# REQUIREMENT
Quote the whole listing word for word, please.

# DATA EXCERPT

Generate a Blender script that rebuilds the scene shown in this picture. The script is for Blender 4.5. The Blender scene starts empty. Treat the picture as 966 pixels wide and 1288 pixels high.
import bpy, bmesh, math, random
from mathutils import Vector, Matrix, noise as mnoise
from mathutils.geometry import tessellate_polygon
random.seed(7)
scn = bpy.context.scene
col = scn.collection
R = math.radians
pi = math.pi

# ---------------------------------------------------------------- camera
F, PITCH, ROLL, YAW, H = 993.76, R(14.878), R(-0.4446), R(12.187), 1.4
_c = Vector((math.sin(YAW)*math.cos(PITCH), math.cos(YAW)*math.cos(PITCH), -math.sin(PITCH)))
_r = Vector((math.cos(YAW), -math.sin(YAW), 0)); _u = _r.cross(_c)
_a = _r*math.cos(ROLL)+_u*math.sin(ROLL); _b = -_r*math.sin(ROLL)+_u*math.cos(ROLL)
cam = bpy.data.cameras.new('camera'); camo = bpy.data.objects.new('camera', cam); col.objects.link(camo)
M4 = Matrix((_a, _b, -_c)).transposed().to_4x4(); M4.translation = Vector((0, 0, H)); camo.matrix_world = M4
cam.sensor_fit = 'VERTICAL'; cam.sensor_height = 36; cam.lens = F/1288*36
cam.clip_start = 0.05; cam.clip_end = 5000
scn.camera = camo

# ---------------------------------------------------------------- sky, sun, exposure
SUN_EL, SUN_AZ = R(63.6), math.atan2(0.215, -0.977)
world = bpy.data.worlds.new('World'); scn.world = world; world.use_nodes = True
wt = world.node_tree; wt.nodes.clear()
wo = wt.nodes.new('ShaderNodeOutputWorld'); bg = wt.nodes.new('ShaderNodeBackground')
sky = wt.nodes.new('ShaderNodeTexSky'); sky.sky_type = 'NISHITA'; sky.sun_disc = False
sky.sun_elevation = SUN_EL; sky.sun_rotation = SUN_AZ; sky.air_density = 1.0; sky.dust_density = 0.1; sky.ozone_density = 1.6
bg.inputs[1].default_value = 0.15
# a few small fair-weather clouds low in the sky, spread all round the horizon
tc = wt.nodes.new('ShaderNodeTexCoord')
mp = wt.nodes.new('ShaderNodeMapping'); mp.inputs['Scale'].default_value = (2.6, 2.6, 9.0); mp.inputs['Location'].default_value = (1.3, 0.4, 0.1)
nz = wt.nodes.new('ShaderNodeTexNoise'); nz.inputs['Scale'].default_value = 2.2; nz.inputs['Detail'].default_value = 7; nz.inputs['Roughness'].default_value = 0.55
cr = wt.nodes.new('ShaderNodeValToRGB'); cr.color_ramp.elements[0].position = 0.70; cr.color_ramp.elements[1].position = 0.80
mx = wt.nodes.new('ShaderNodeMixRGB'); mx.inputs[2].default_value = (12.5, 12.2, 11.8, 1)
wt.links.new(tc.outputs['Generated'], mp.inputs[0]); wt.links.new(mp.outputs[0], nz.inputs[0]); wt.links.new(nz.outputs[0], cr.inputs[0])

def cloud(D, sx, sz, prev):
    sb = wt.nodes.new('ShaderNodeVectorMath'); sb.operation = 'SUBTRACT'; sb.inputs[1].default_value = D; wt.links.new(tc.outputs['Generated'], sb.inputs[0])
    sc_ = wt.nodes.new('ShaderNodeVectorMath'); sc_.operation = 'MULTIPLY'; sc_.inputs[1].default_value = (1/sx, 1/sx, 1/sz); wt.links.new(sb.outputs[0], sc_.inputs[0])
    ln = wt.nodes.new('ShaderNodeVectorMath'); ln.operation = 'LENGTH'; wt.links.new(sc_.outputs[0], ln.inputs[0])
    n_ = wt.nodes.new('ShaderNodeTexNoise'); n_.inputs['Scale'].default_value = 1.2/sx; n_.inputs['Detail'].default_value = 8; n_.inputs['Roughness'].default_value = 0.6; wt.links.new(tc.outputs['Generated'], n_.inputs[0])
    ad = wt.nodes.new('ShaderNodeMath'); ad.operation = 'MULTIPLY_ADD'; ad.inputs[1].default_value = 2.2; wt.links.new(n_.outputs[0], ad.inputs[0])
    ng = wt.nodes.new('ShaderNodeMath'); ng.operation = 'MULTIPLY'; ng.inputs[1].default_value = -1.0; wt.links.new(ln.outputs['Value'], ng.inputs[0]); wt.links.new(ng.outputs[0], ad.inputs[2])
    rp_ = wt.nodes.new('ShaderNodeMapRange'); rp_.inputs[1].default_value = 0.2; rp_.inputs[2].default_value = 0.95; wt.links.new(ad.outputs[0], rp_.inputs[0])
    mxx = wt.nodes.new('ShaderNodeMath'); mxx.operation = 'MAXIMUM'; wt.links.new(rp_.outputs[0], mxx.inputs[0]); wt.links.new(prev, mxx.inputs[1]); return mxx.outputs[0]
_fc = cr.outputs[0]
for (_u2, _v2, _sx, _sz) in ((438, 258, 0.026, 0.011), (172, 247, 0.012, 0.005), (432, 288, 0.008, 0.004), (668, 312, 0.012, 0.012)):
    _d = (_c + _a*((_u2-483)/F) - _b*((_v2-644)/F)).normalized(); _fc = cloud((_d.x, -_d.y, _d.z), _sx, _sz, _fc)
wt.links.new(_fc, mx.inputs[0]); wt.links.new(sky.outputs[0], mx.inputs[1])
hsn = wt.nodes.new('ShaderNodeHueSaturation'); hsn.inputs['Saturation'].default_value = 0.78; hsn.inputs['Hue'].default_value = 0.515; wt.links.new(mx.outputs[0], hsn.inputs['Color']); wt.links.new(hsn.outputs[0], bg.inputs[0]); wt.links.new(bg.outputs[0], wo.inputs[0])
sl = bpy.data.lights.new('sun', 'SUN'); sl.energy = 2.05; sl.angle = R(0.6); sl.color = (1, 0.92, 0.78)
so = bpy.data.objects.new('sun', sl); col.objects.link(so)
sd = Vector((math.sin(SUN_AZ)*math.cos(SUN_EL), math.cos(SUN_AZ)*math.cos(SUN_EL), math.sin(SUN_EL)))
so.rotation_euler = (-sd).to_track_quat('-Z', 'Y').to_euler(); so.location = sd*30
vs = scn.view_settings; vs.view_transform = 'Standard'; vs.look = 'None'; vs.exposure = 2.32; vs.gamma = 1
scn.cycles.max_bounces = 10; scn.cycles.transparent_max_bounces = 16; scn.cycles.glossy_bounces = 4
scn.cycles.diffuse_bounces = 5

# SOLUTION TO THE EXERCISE
Generate a Blender script that rebuilds the scene shown in this picture. The script is for Blender 4.5. The Blender scene starts empty. Treat the picture as 966 pixels wide and 1288 pixels high.
import bpy, bmesh, math, random
from mathutils import Vector, Matrix, noise as mnoise
from mathutils.geometry import tessellate_polygon
random.seed(7)
scn = bpy.context.scene
col = scn.collection
R = math.radians
pi = math.pi

# ---------------------------------------------------------------- camera
F, PITCH, ROLL, YAW, H = 993.76, R(14.878), R(-0.4446), R(12.187), 1.4
_c = Vector((math.sin(YAW)*math.cos(PITCH), math.cos(YAW)*math.cos(PITCH), -math.sin(PITCH)))
_r = Vector((math.cos(YAW), -math.sin(YAW), 0)); _u = _r.cross(_c)
_a = _r*math.cos(ROLL)+_u*math.sin(ROLL); _b = -_r*math.sin(ROLL)+_u*math.cos(ROLL)
cam = bpy.data.cameras.new('camera'); camo = bpy.data.objects.new('camera', cam); col.objects.link(camo)
M4 = Matrix((_a, _b, -_c)).transposed().to_4x4(); M4.translation = Vector((0, 0, H)); camo.matrix_world = M4
cam.sensor_fit = 'VERTICAL'; cam.sensor_height = 36; cam.lens = F/1288*36
cam.clip_start = 0.05; cam.clip_end = 5000
scn.camera = camo

# ---------------------------------------------------------------- sky, sun, exposure
SUN_EL, SUN_AZ = R(63.6), math.atan2(0.215, -0.977)
world = bpy.data.worlds.new('World'); scn.world = world; world.use_nodes = True
wt = world.node_tree; wt.nodes.clear()
wo = wt.nodes.new('ShaderNodeOutputWorld'); bg = wt.nodes.new('ShaderNodeBackground')
sky = wt.nodes.new('ShaderNodeTexSky'); sky.sky_type = 'NISHITA'; sky.sun_disc = False
sky.sun_elevation = SUN_EL; sky.sun_rotation = SUN_AZ; sky.air_density = 1.0; sky.dust_density = 0.1; sky.ozone_density = 1.6
bg.inputs[1].default_value = 0.15
# a few small fair-weather clouds low in the sky, spread all round the horizon
tc = wt.nodes.new('ShaderNodeTexCoord')
mp = wt.nodes.new('ShaderNodeMapping'); mp.inputs['Scale'].default_value = (2.6, 2.6, 9.0); mp.inputs['Location'].default_value = (1.3, 0.4, 0.1)
nz = wt.nodes.new('ShaderNodeTexNoise'); nz.inputs['Scale'].default_value = 2.2; nz.inputs['Detail'].default_value = 7; nz.inputs['Roughness'].default_value = 0.55
cr = wt.nodes.new('ShaderNodeValToRGB'); cr.color_ramp.elements[0].position = 0.70; cr.color_ramp.elements[1].position = 0.80
mx = wt.nodes.new('ShaderNodeMixRGB'); mx.inputs[2].default_value = (12.5, 12.2, 11.8, 1)
wt.links.new(tc.outputs['Generated'], mp.inputs[0]); wt.links.new(mp.outputs[0], nz.inputs[0]); wt.links.new(nz.outputs[0], cr.inputs[0])

def cloud(D, sx, sz, prev):
    sb = wt.nodes.new('ShaderNodeVectorMath'); sb.operation = 'SUBTRACT'; sb.inputs[1].default_value = D; wt.links.new(tc.outputs['Generated'], sb.inputs[0])
    sc_ = wt.nodes.new('ShaderNodeVectorMath'); sc_.operation = 'MULTIPLY'; sc_.inputs[1].default_value = (1/sx, 1/sx, 1/sz); wt.links.new(sb.outputs[0], sc_.inputs[0])
    ln = wt.nodes.new('ShaderNodeVectorMath'); ln.operation = 'LENGTH'; wt.links.new(sc_.outputs[0], ln.inputs[0])
    n_ = wt.nodes.new('ShaderNodeTexNoise'); n_.inputs['Scale'].default_value = 1.2/sx; n_.inputs['Detail'].default_value = 8; n_.inputs['Roughness'].default_value = 0.6; wt.links.new(tc.outputs['Generated'], n_.inputs[0])
    ad = wt.nodes.new('ShaderNodeMath'); ad.operation = 'MULTIPLY_ADD'; ad.inputs[1].default_value = 2.2; wt.links.new(n_.outputs[0], ad.inputs[0])
    ng = wt.nodes.new('ShaderNodeMath'); ng.operation = 'MULTIPLY'; ng.inputs[1].default_value = -1.0; wt.links.new(ln.outputs['Value'], ng.inputs[0]); wt.links.new(ng.outputs[0], ad.inputs[2])
    rp_ = wt.nodes.new('ShaderNodeMapRange'); rp_.inputs[1].default_value = 0.2; rp_.inputs[2].default_value = 0.95; wt.links.new(ad.outputs[0], rp_.inputs[0])
    mxx = wt.nodes.new('ShaderNodeMath'); mxx.operation = 'MAXIMUM'; wt.links.new(rp_.outputs[0], mxx.inputs[0]); wt.links.new(prev, mxx.inputs[1]); return mxx.outputs[0]
_fc = cr.outputs[0]
for (_u2, _v2, _sx, _sz) in ((438, 258, 0.026, 0.011), (172, 247, 0.012, 0.005), (432, 288, 0.008, 0.004), (668, 312, 0.012, 0.012)):
    _d = (_c + _a*((_u2-483)/F) - _b*((_v2-644)/F)).normalized(); _fc = cloud((_d.x, -_d.y, _d.z), _sx, _sz, _fc)
wt.links.new(_fc, mx.inputs[0]); wt.links.new(sky.outputs[0], mx.inputs[1])
hsn = wt.nodes.new('ShaderNodeHueSaturation'); hsn.inputs['Saturation'].default_value = 0.78; hsn.inputs['Hue'].default_value = 0.515; wt.links.new(mx.outputs[0], hsn.inputs['Color']); wt.links.new(hsn.outputs[0], bg.inputs[0]); wt.links.new(bg.outputs[0], wo.inputs[0])
sl = bpy.data.lights.new('sun', 'SUN'); sl.energy = 2.05; sl.angle = R(0.6); sl.color = (1, 0.92, 0.78)
so = bpy.data.objects.new('sun', sl); col.objects.link(so)
sd = Vector((math.sin(SUN_AZ)*math.cos(SUN_EL), math.cos(SUN_AZ)*math.cos(SUN_EL), math.sin(SUN_EL)))
so.rotation_euler = (-sd).to_track_quat('-Z', 'Y').to_euler(); so.location = sd*30
vs = scn.view_settings; vs.view_transform = 'Standard'; vs.look = 'None'; vs.exposure = 2.32; vs.gamma = 1
scn.cycles.max_bounces = 10; scn.cycles.transparent_max_bounces = 16; scn.cycles.glossy_bounces = 4
scn.cycles.diffuse_bounces = 5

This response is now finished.